Dal Giornale del Popolo del 6 ottobre 2017
Mia nonna – l’ho detto più volte – indossava scarpe con il
tacco anche in montagna. Ricordo perfettamente le scarpe da tennis con zeppa
che la accompagnavano nelle gite tra i monti con i nipoti che si era portata
dietro nella vacanza in montagna con la parrocchia. Tra quei nipoti c’ero
ovviamente anche io, la più piccola di tutto il gruppo. Da piccola le chiedevo
di fare pomodori gratinati in quantità industriale così che li potessimo
congelare e non rimanere senza dopo la sua morte. Da giovane faceva di giorno
la parrucchiera e di notte la sarta e nel mezzo cresceva tre bambini tra cui
mio padre, che da piccolo voleva fare il prete. Un giorno lui tornò a casa dal
seminario un po’ ombroso e lei capì subito che la vocazione non ce l’aveva più.
Fu lei a farglielo capire e a farlo capire a mio nonno. Si dice che una volta
mio nonno le abbia fatto una scenata di gelosia. Lei ha scioperato in cucina
per tre giorni finché lui non è tornato a Canossa. Morto mio nonno ha avuto
numerosi pretendenti che ha respinto in malo modo come faceva con tutti. Non
era dolce né tenera. Una volta io e mia sorella protestammo perché non avevamo
in casa lo stereotipo della nonna con i capelli bianchi che coccola i nipoti.
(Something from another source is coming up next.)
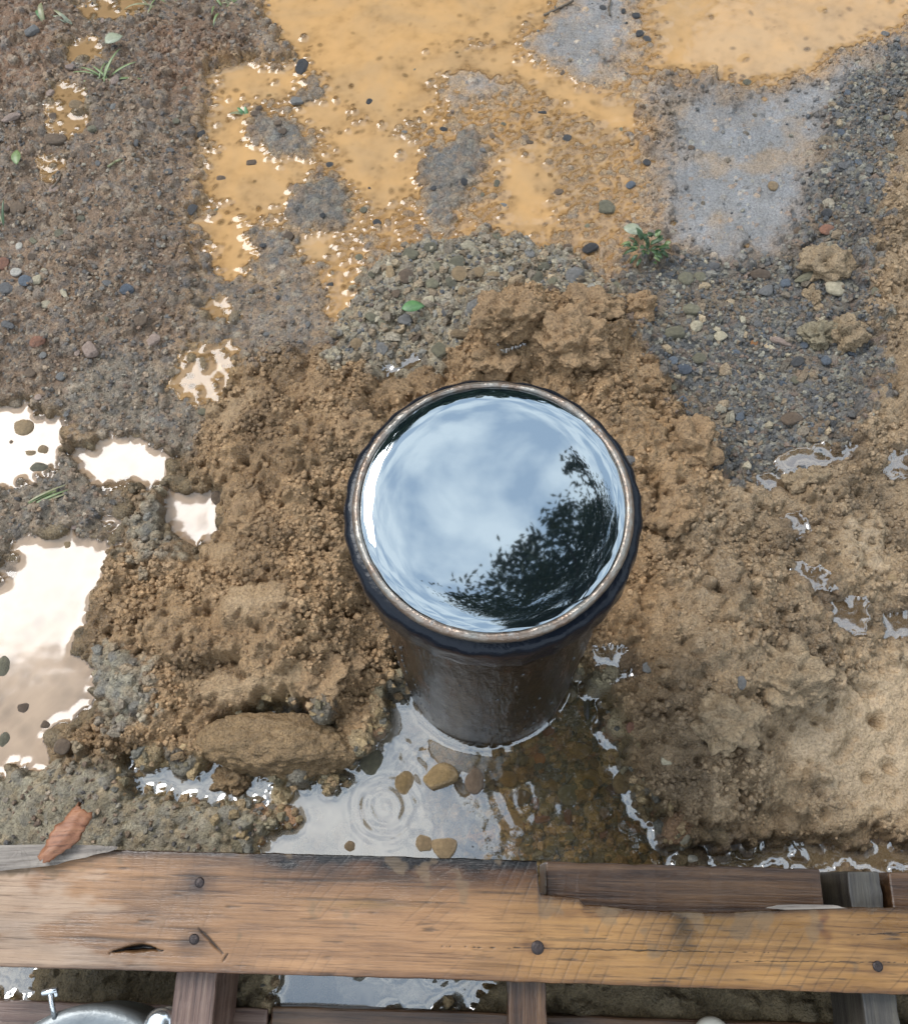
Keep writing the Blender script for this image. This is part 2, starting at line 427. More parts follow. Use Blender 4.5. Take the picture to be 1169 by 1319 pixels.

Non l’ho mai sentita lamentarsi di un malanno. Non portava le calze e metteva
la legna nel camino acceso direttamente con le mani. Era invincibile e c’era
sempre. Tranne quando andava in villeggiatura da mia zia, la sua figlia
maggiore, per la disperazione di mio zio. Era una presenza ingombrante e non
discreta. Se penso – quando esco dall’egocentrismo tipico dei figli – che è
stata la suocera di mia madre mi sento male. Ma è la nonna migliore che potessi
avere. E la festa dei nonni l’avrebbe fatta festeggiare agli altri.